Request: Retype each line of the listing below, from the first through the one holding "mb.build('mouth', EDGEM, t, world=False)", with no other lines.
--- Start ---
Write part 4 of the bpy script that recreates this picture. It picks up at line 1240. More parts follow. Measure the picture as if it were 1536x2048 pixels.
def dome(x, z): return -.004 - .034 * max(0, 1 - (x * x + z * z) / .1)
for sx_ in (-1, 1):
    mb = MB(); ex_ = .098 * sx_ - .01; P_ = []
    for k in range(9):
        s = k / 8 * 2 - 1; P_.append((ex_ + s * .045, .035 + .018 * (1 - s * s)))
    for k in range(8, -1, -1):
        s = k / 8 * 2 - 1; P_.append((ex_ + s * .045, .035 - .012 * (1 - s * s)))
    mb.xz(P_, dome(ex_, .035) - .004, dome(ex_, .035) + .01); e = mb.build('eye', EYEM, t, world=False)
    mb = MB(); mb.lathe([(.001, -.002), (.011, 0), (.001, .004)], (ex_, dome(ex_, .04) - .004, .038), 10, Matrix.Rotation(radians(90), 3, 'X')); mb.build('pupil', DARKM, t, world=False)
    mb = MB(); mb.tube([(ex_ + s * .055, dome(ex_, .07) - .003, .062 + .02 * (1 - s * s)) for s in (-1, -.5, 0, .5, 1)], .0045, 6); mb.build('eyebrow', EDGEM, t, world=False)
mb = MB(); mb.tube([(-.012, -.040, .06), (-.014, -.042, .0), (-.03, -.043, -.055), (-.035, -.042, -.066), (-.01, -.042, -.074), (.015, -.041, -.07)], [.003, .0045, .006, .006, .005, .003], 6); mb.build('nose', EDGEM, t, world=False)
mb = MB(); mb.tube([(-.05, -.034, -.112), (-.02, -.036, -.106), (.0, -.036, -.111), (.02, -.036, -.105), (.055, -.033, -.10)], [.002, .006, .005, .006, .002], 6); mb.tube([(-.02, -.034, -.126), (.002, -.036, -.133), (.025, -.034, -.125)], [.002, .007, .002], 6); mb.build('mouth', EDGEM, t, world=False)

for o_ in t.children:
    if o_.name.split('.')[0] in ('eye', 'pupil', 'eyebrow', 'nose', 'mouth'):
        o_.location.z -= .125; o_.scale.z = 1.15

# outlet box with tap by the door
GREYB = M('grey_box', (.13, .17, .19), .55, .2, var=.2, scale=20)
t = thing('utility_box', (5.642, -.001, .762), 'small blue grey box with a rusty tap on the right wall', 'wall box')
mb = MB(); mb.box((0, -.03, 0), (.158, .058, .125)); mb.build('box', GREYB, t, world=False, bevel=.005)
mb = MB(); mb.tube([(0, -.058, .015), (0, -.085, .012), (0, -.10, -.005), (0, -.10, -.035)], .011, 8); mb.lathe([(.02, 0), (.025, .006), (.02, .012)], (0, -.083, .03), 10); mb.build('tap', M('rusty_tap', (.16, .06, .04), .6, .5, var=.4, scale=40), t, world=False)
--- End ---
Answer in full:
Write part 4 of the bpy script that recreates this picture. It picks up at line 1240. More parts follow. Measure the picture as if it were 1536x2048 pixels.
def dome(x, z): return -.004 - .034 * max(0, 1 - (x * x + z * z) / .1)
for sx_ in (-1, 1):
    mb = MB(); ex_ = .098 * sx_ - .01; P_ = []
    for k in range(9):
        s = k / 8 * 2 - 1; P_.append((ex_ + s * .045, .035 + .018 * (1 - s * s)))
    for k in range(8, -1, -1):
        s = k / 8 * 2 - 1; P_.append((ex_ + s * .045, .035 - .012 * (1 - s * s)))
    mb.xz(P_, dome(ex_, .035) - .004, dome(ex_, .035) + .01); e = mb.build('eye', EYEM, t, world=False)
    mb = MB(); mb.lathe([(.001, -.002), (.011, 0), (.001, .004)], (ex_, dome(ex_, .04) - .004, .038), 10, Matrix.Rotation(radians(90), 3, 'X')); mb.build('pupil', DARKM, t, world=False)
    mb = MB(); mb.tube([(ex_ + s * .055, dome(ex_, .07) - .003, .062 + .02 * (1 - s * s)) for s in (-1, -.5, 0, .5, 1)], .0045, 6); mb.build('eyebrow', EDGEM, t, world=False)
mb = MB(); mb.tube([(-.012, -.040, .06), (-.014, -.042, .0), (-.03, -.043, -.055), (-.035, -.042, -.066), (-.01, -.042, -.074), (.015, -.041, -.07)], [.003, .0045, .006, .006, .005, .003], 6); mb.build('nose', EDGEM, t, world=False)
mb = MB(); mb.tube([(-.05, -.034, -.112), (-.02, -.036, -.106), (.0, -.036, -.111), (.02, -.036, -.105), (.055, -.033, -.10)], [.002, .006, .005, .006, .002], 6); mb.tube([(-.02, -.034, -.126), (.002, -.036, -.133), (.025, -.034, -.125)], [.002, .007, .002], 6); mb.build('mouth', EDGEM, t, world=False)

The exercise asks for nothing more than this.